Although the theory that cutting taxes is the most effective catalyst to spur economic growth has been widely discredited by mainstream economists, there are still a few notable outposts where this logic thrives. One is the Cato Institute, a Washington, DC, think tank espousing "free ideas and free markets," with a heavy emphasis on the latter.

And in fact, one of White's key policy advisors is the director of fiscal policy studies at Cato, Stephen Moore. Moore is an unadulterated supply-sider. He has written numerous articles defending the theory and has served as one of US Representative Dick Armey's point men in crafting a flat-tax proposal, a supply sider's idea of Utopia.

White hooked up with Moore five years ago, after reading an article of Moore's in the Wall Street Journal, and the two men have been close friends and intellectual fellow travelers ever since. "It was a marriage made in heaven," says Moore.

Earlier this year, White and his wife, Happy, pledged $1 million to support Moore's work in the fiscal policies division at Cato. And White often asks Moore to speak to local business groups. "It is my assessment, in comparing the tax code of Rhode Island, that the state has one of the three most anti-investment, anti-work, anti-jobs tax systems in the 50 states," Moore informed the Central Rhode Island Chamber of Commerce in a 1995 speech.

To be fair, White's organizations clearly have spurred civic interest in some largely ignored issues.
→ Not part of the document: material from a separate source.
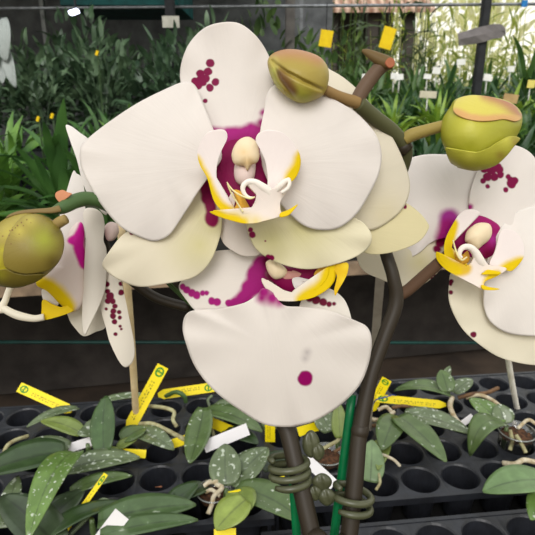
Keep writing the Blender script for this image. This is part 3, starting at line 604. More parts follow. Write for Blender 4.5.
def seedling(label, base, leaves, roots=(), pot=None, group=None):
    b0 = G(*base)
    t = thing('orchid_seedling', label, 'seedling', tuple(b0), group)
    for L in leaves:
        bx, by, bz, tx, ty, tz, w = L[:7]; mat = L[7]; kw = dict(L[8]) if len(L) > 8 else {}
        b, e = G(bx, by, bz), G(tx, ty, tz)
        dep = ((b+e)*.5-CAM).dot(FW)
        leaf('leaf', t, b, e, w*dep/F, mat, **kw)
    for (pts, r, mat) in roots:
        tube('root', t, [(G(x, y, z), r*((G(x, y, z)-CAM).dot(FW))/F) for (x, y, z) in pts], mat, n=30, seg=8)
    # short crown where the leaves join
    tube('crown', t, [(b0+Vector((0, 0, -.03)), .003), (b0+Vector((0, 0, -.01)), .0034), (b0+Vector((0, 0, .004)), .0026)], m_l1, n=8, seg=10)
    return t
Zt = .80
A_ = lambda **k: tuple(k.items())
seedling('seedling with an upright dark leaf and a long bright leaf hanging to the bottom edge', (88, 447, .83), [
    (104, 452, .83, 106, 396, .862, 26, leafmat('upright', (62, 86, 44), (SP, 22, 0.69)), A_(arch=.06, roll=0, up=Vector((0, -1, .3)))),
    (75, 452, .845, 28, 540, .85, 34, m_l5, A_(arch=.14, prof=.75)),
    (66, 452, .835, -22, 476, .83, 50, m_l6, A_(arch=.06)),
    (70, 447, .825, 14, 450, .825, 24, m_l4, A_(arch=.08)),
    (78, 408, .815, 27, 427, .82, 15, m_l4, A_(arch=.08)),
    (82, 434, .825, 41, 421, .83, 22, m_l3, A_(arch=.08)),
    (66, 470, .825, 140, 458, .825, 32, m_l4, A_(arch=.06)),
    (70, 492, .82, 132, 476, .822, 20, m_l1, A_(arch=.08)),
    (82, 428, .835, 100, 434, .83, 30, m_l4, A_(arch=.05))], [([(4, 452, .81), (8, 445, .815), (16, 440, .815), (28, 436, .81)], 2, m_root)])
seedling('dark-leaved seedling in the lower left corner beside the yellow edge-on tag', (62, 525, .81), [
    (58, 548, .82, 2, 496, .83, 44, m_l2, A_(arch=.06)), (36, 535, .815, 84, 490, .825, 34, m_l2, A_(arch=.05)), (40, 540, .82, 128, 503, .82, 22, m_l6, A_(arch=.12)), (4, 528, .82, 18, 476, .825, 20, m_l4, A_(arch=.05))],
    [([(70, 535, .815), (90, 515, .82), (102, 500, .82), (114, 505, .812)], 2.2, m_l4)])
seedling('big-leaved seedling at the bottom with white-blotched leaves behind the white tag', (92, 522, .82), [
    (98, 522, .835, 196, 505, .835, 40, m_l7, A_(arch=.05)), (100, 536, .84, 198, 520, .838, 26, m_l7, A_(arch=.05)), (168, 512, .81, 198, 484, .825, 26, m_l6, A_(arch=.1))])
seedling('seedling with a round leaf at the foot of the pale bamboo stake', (122, 438, .815), [
    (122, 440, .82, 146, 428, .822, 25, m_l1, A_(arch=.05)), (134, 430, .815, 174, 450, .815, 24, m_l4, A_(arch=.06)), (118, 448, .818, 138, 438, .82, 14, m_l3, A_(arch=.06)), (100, 402, .808, 152, 396, .81, 12, m_l4, A_(arch=.06)), (124, 452, .815, 90, 462, .82, 18, m_l3, A_(arch=.1))],
    [([(140, 424, .812), (152, 424, .82), (166, 430, .818), (184, 439, .812), (192, 440, .805)], 2.4, m_root), ([(150, 406, .81), (165, 408, .818), (174, 412, .815), (173, 420, .81), (177, 427, .803)], 2, m_root), ([(92, 442, .82), (88, 452, .81), (86, 458, .803)], 1.6, m_root)])
seedling('seedling with one upright pointed leaf left of the long white tag', (204, 420, .81), [
    (204, 408, .83, 190, 463, .832, 26, m_l1, A_(arch=-.04, prof=.85)), (205, 410, .82, 262, 432, .822, 26, m_l1, A_(arch=.08)), (212, 412, .815, 246, 402, .82, 18, m_l4, A_(arch=.1)), (226, 430, .81, 258, 444, .815, 22, m_l6, A_(arch=.05))],
    [([(206, 426, .812), (212, 430, .81), (214, 436, .803)], 1.5, m_root), ([(210, 408, .82), (208, 400, .825), (212, 396, .825)], 1.5, m_l4), ([(166, 396, .81), (176, 392, .825), (184, 396, .82), (186, 402, .808)], 2.2, m_stem_green)])
s = seedling('seedling in a clear cup just left of the coiled clip', (226, 492, .815), [
    (226, 486, .82, 225, 444, .845, 32, m_l4, A_(arch=.05, up=Vector((0, -1, .5)))), (232, 486, .82, 268, 448, .835, 34, m_l4, A_(arch=.06)), (236, 488, .825, 306, 524, .815, 38, m_l1, A_(arch=.1)),
    (236, 490, .83, 250, 510, .838, 30, m_l3, A_(arch=.02)), (246, 500, .84, 216, 530, .828, 36, leafmat('folded', (132, 148, 66)), A_(arch=.05, prof=.9)), (206, 486, .812, 172, 502, .82, 24, m_l6, A_(arch=.05)), (262, 470, .81, 288, 452, .82, 22, m_l2, A_(arch=.05))],
    [([(216, 484, .822), (222, 488, .824), (214, 496, .818), (212, 504, .812), (208, 514, .806)], 2.4, m_rootw), ([(204, 486, .818), (210, 482, .822), (218, 482, .824)], 2.4, m_rootw), ([(206, 492, .815), (212, 490, .82), (220, 496, .817)], 2, m_rootw), ([(220, 478, .822), (219, 465, .825), (219, 452, .83)], 1.6, m_stem_green)])
m_clear = simple('clear cup', (120, 122, 118), (104, 106, 100), 20, .15, .6)
def cup(label, c, r, h):
    b = G(*c); t = thing('clear_pot', label, 'pot', (b.x, b.y, b.z-h))
    bm = bmesh.new(); prev = None
    for (q, z) in ((.72, -h), (1.0, 0), (1.06, .001), (1.06, .0028), (.97, .0028), (.70, -h+.001)):
        ring = [bm.verts.new(b+Vector((r*q*math.cos(2*PI*k/28), r*q*math.sin(2*PI*k/28), z))) for k in range(28)]
        if prev:
            for k in range(28): bm.faces.new((prev[k], prev[(k+1) % 28], ring[(k+1) % 28], ring[k]))
        prev = ring
    me = bpy.data.meshes.new('cup_wall'); bm.to_mesh(me); bm.free(); link('cup_wall', me, m_glass, t)
    part_label(tube('rim', t, [(b+Vector((r*1.03*math.cos(2*PI*k/16), r*1.03*math.sin(2*PI*k/16), .002)), .0009) for k in range(17)], simple('cup rim', (150, 152, 146), (120, 122, 118), 30, .2, .6), n=64, seg=6), 'pale clear rim')
    bm = bmesh.new(); ring = [bm.verts.new(b+Vector((r*.9*math.cos(2*PI*k/28), r*.9*math.sin(2*PI*k/28), -.006+.002*math.sin(k*2.3)))) for k in range(28)]
    cc = bm.verts.new(b+Vector((0, 0, -.003)))
    for k in range(28): bm.faces.new((cc, ring[k], ring[(k+1) % 28]))
    me = bpy.data.meshes.new('bark_mix'); bm.to_mesh(me); bm.free(); link('bark_mix', me, m_soil, t)
    return t
m_glass, _nt, _o = newmat('clear plastic')
_g = N(_nt, 'ShaderNodeBsdfGlossy'); _g.inputs['Roughness'].default_value = .12; _g.inputs[0].default_value = (.8, .8, .8, 1)
_t = N(_nt, 'ShaderNodeBsdfTransparent'); _t.inputs[0].default_value = (.82, .82, .8, 1)
_x = N(_nt, 'ShaderNodeMixShader'); _x.inputs[0].default_value = .16
_nt.links.new(_t.outputs[0], _x.inputs[1]); _nt.links.new(_g.outputs[0], _x.inputs[2]); _nt.links.new(_x.outputs[0], _o.inputs[0])
cup('clear plastic cup of bark and roots left of the coiled clip', (214, 492, .812), .019, .05)
cup('clear plastic cup of brown bark between the two stems', (327, 455, .81), .022, .05)
cup('clear plastic cup of roots at the right edge under the white stick', (517, 432, .822), .023, .065)
seedling('pale-leaved seedling growing between the green stake and the dark stem', (338, 440, .82), [
    (340, 438, .83, 338, 402, .87, 16, m_l3, A_(arch=.02, up=Vector((0, -1, .3)))), (330, 432, .82, 318, 408, .84, 26, m_l4, A_(arch=.05)), (262, 428, .81, 290, 418, .82, 22, m_l1, A_(arch=.05)), (370, 482, .80, 372, 440, .83, 26, leafmat('hanging', (112, 134, 92)), A_(arch=.03, up=Vector((0, -1, .4)))), (372, 446, .815, 388, 446, .82, 16, m_l3, A_(arch=.05))],
    [([(316, 452, .815), (328, 446, .822), (338, 440, .822), (340, 432, .822)], 2, m_root), ([(334, 452, .815), (350, 444, .82), (362, 446, .815)], 1.6, m_rootb), ([(376, 452, .81), (386, 456, .815), (394, 460, .812), (400, 466, .804)], 1.6, m_rootw), ([(378, 470, .806), (380, 482, .806), (376, 490, .802)], 1.5, m_root)])
seedling('seedling with three spread leaves right of the dark stem', (395, 418, .812), [
    (396, 416, .825, 382, 450, .82, 28, m_l1, A_(arch=.06)), (398, 416, .828, 446, 462, .822, 30, m_l1, A_(arch=.05, prof=.7)), (404, 414, .825, 472, 434, .82, 30, m_l4, A_(arch=.06)), (385, 438, .81, 378, 470, .812, 16, m_l3, A_(arch=.03))],
    [([(368, 418, .815), (378, 420, .82), (388, 416, .822), (394, 412, .82)], 2, m_rootw), ([(372, 426, .81), (382, 424, .812), (390, 420, .815)], 1.8, m_rootb), ([(378, 410, .815), (386, 407, .82), (392, 412, .82)], 2, m_rootw), ([(392, 408, .818), (404, 406, .82), (420, 410, .815)], 1.8, m_rootb)])
seedling('seedling with a wide arching leaf and long pale roots at the back right', (452, 398, .812), [
    (450, 394, .825, 394, 391, .82, 22, m_l1, A_(arch=.14, prof=.7)), (448, 392, .83, 441, 370, .85, 18, m_l1, A_(arch=.05, up=Vector((0, -1, .3)))), (444, 380, .835, 450, 366, .85, 8, m_l4, A_(arch=.03)), (454, 393, .825, 472, 379, .835, 18, m_l4, A_(arch=.05))],
    [([(452, 398, .822), (450, 406, .826), (455, 418, .822), (462, 426, .815), (466, 430, .808)], 2.6, m_rootw), ([(458, 398, .82), (472, 394, .828), (486, 393, .826), (498, 388, .82)], 2, m_rootb), ([(466, 398, .82), (478, 395, .828), (492, 400, .826), (506, 412, .82), (515, 425, .815)], 2, m_rootw)])
seedling('seedling with a drooping dark folded leaf left of the clear cup at the right', (506, 430, .818), [
    (505, 424, .835, 470, 456, .806, 26, m_l1, A_(arch=.45, prof=.8)), (500, 424, .828, 470, 398, .835, 26, m_l5, A_(arch=.06)), (505, 424, .826, 498, 404, .845, 22, m_l4, A_(arch=.05, up=Vector((0, -1, .3))))],
    [([(510, 430, .83), (512, 440, .818), (510, 450, .806)], 2, m_root), ([(516, 435, .825), (522, 445, .818), (526, 453, .812)], 2, m_root), ([(503, 463, .806), (515, 464, .812), (524, 460, .816), (535, 462, .812), (545, 462, .806)], 2.6, m_rootw), ([(518, 428, .83), (528, 420, .83), (536, 424, .825)], 1.8, m_rootw)])
seedling('seedling with a broad green oval leaf at the lower right corner', (560, 488, .82), [
    (552, 482, .84, 483, 492, .83, 40, leafmat('oval', (104, 130, 82), (SP, 10, .72)), A_(arch=.1, prof=.95)), (548, 490, .83, 531, 520, .825, 26, m_l5, A_(arch=.06))])

dp = petal('dry_petal', None, [(150, 485), (154, 483), (160, 484), (162, 487), (157, 487), (152, 488)], lambda x, y: (G(x, y, .772)-CAM).dot(FW), m_bract, n=30, rings=4)
tag(dp, 'dry brown petal lying in an empty cell of the left tray', 'petal')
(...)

Red Alert!'s -- as well as White's -- primary mission, says Ricottilli, is to stimulate public awareness of various issues of importance. Increased familiarity with these issues will encourage more people to express their views to elected officials, and this ultimately will make government more efficient and effective, Ricottilli argues.

"We're not trying to craft an opinion," he says. "We've taken great pains to present both sides of an issue -- or all sides of an issue." Only problem is who gets to pick what that issue is.